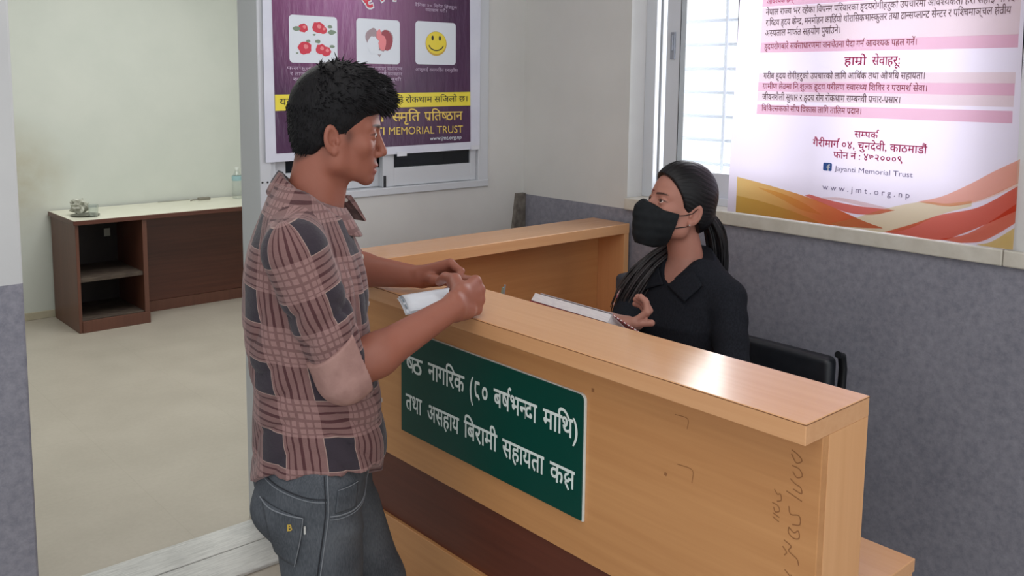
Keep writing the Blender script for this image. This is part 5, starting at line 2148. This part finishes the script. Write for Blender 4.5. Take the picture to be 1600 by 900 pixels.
V, F = surf(mask_fn, (0.02, -0.085, -0.125), (0.15, 0.085, 0.04), 0.0021)
mk = mesh_obj('face_mask', [(WH.w(V), F)], M_mask, wom)
for s in (1, -1):
    for pts in ([(0.038, s * 0.0675, -0.010), (0.02, s * 0.0725, -0.004), (0.0, s * 0.0765, 0.006), (-0.012, s * 0.077, 0.022), (-0.024, s * 0.073, 0.016)],
                [(0.040, s * 0.064, -0.046), (0.024, s * 0.0665, -0.040), (0.008, s * 0.0705, -0.034), (-0.008, s * 0.073, -0.026)]):
        MB().tube([WH.w(q) for q in pts], 0.0013, 8).build('ear_loop', M_mask, mk, True)

# ---- hair
M_whair = mat('dark_brown_hair', None, 0.42, 0, 0.28)
t = NT(M_whair)
uvn = t.add('ShaderNodeUVMap', uv_map='UVMap')
mp = t.add('ShaderNodeMapping')
t.link(uvn.outputs[0], mp.inputs[0])
mp.inputs['Scale'].default_value = (420, 9, 1)
n = t.noise(mp.outputs[0], 1.0, 3)
t.link(t.ramp(n, [(0.35, rgb(10, 9, 12)), (0.65, rgb(23, 20, 23))]), t.b.inputs['Base Color'])
t.bump(n, 0.2, 0.002)
whv = Field()
whv.ell((-0.010, 0, 0.050), (0.098, 0.0785, 0.096), 0.01)
whv.ell((0.026, 0, 0.060), (0.070, 0.066, 0.072), 0.03)
whv.ell((-0.045, 0, 0.0), (0.052, 0.066, 0.050), 0.03)
whv.ell((-0.092, 0.0, 0.010), (0.022, 0.030, 0.030), 0.02)
WCUT = [(-0.085, -0.30), (-0.055, -0.10), (-0.04, -0.055), (-0.02, -0.038), (-0.004, -0.026), (0.006, 0.010), (0.02, 0.027), (0.035, 0.036), (0.05, 0.047), (0.07, 0.064), (0.085, 0.079), (0.093, 0.095), (0.105, 0.25), (0.3, 0.3)]


def w_hair(p):
    d = whv(p)
    part = np.exp(-(p[:, 1] / 0.0035) ** 2) * smooth01(p[:, 0], -0.03, 0.05) * smooth01(p[:, 2], 0.06, 0.09)
    d = d + 0.0035 * part
    a = np.arctan2(p[:, 1], p[:, 2] - 0.02)
    d = d + 0.0003 * np.sin(a * 47 + p[:, 0] * 25 + 2 * np.sin(p[:, 0] * 60)) + 0.0003 * np.sin(a * 113 - p[:, 0] * 40)
    c = (p[:, 0] - interp(p[:, 2] + 0.10 * np.abs(p[:, 1]) - 0.003, WCUT)) * 0.75
    k = 0.005
    h = np.clip(0.5 - 0.5 * (d - c) / k, 0, 1)
    return d * (1 - h) + c * h + k * h * (1 - h)


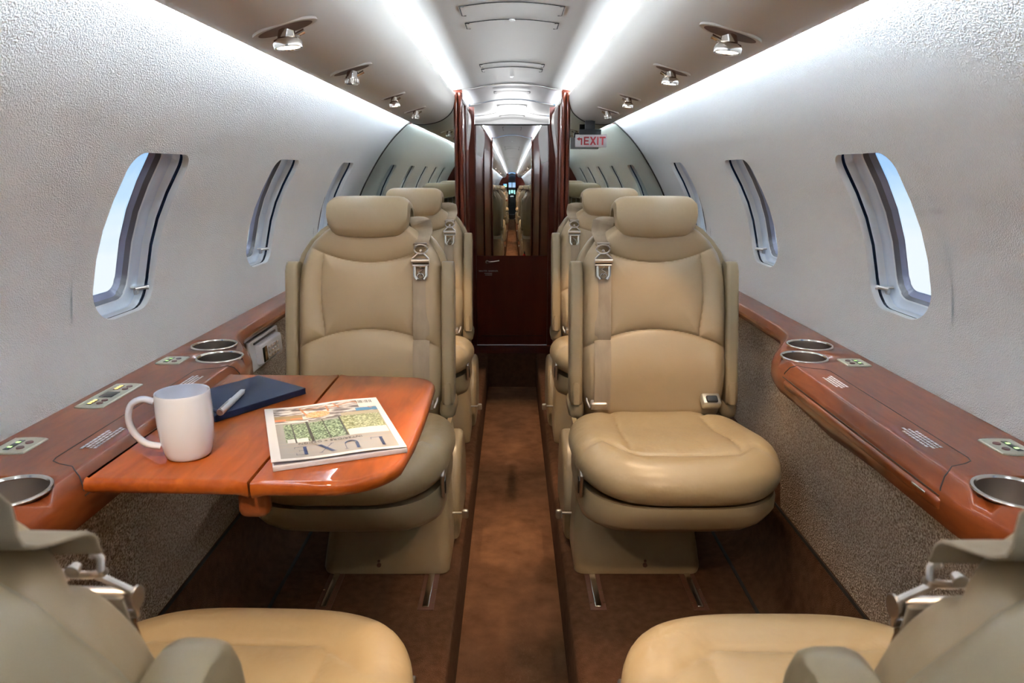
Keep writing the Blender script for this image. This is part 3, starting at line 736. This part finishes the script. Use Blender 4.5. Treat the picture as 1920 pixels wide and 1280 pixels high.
m_ = MB(); m_.cyl((-.004, 0, -.0004), (.050, 0, -.0004), .0056, .0052); m_.cyl((.050, 0, -.0004), (.060, 0, -.0008), .0052, .0022); m_.build('barrel', M['penw'], pn)
m_ = MB(); m_.cyl((.060, 0, -.0008), (.068, 0, -.0012), .0018, .0006); m_.build('tip', M['steel'], pn)
m_ = MB(); m_.box((-.045, 0, .0068), (.040, .003, .0016), .0006); m_.build('clip', M['steel'], pn); m_ = MB(); m_.cyl((-.0665, 0, 0), (-.069, 0, 0), .0055); m_.build('end_cap', M['steel'], pn)
# magazine : local frame, u to the right (short side .200), v away from the camera (.258)
mx_, my_ = -.304, 1.094
mz = empty('magazine', (mx_, my_, ZT), math.radians(21.3), label='glossy interior design magazine titled LUXE lying on the wooden table', cat='magazine')
W2, H2 = .100, .130
def curl(x, y): return .011 - .0035 * sstep(-.02, -.10, x) * 0 + .004 * sstep(-.02, -.12, y) * sstep(.1, -.12, x) + .0012 * math.sin(x * 40)
m_ = MB()
for f_, o_ in ((lambda u, v: ((u - .5) * 2 * W2, (v - .5) * 2 * H2, curl((u - .5) * 2 * W2, (v - .5) * 2 * H2)), 0), (lambda u, v: ((u - .5) * 2 * W2, (v - .5) * 2 * H2, curl((u - .5) * 2 * W2, (v - .5) * 2 * H2) - .0006), 0)): m_.grid(f_, 20, 24)
m_.build('cover', M['paper'], mz, angle=60)
MB().box((.001, -.0015, .0042), (2 * W2 - .001, 2 * H2 - .002, .0080), .001).build('pages', mat('page_block', (.55, .60, .72), .5), mz)
MBD = {}
def cm(name, col, **k):
    if name not in MBD: MBD[name] = mat('print_' + name, col, .3, **k)
    return MBD[name]
LAY = [0]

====

== WHAT IS REQUIRED ==
Where a line of the records above holds the word "picture", copy that line.

== THE COMPLETED TASK ==
Keep writing the Blender script for this image. This is part 5, starting at line 2148. This part finishes the script. Write for Blender 4.5. Take the picture to be 1600 by 900 pixels.
Keep writing the Blender script for this image. This is part 3, starting at line 736. This part finishes the script. Use Blender 4.5. Treat the picture as 1920 pixels wide and 1280 pixels high.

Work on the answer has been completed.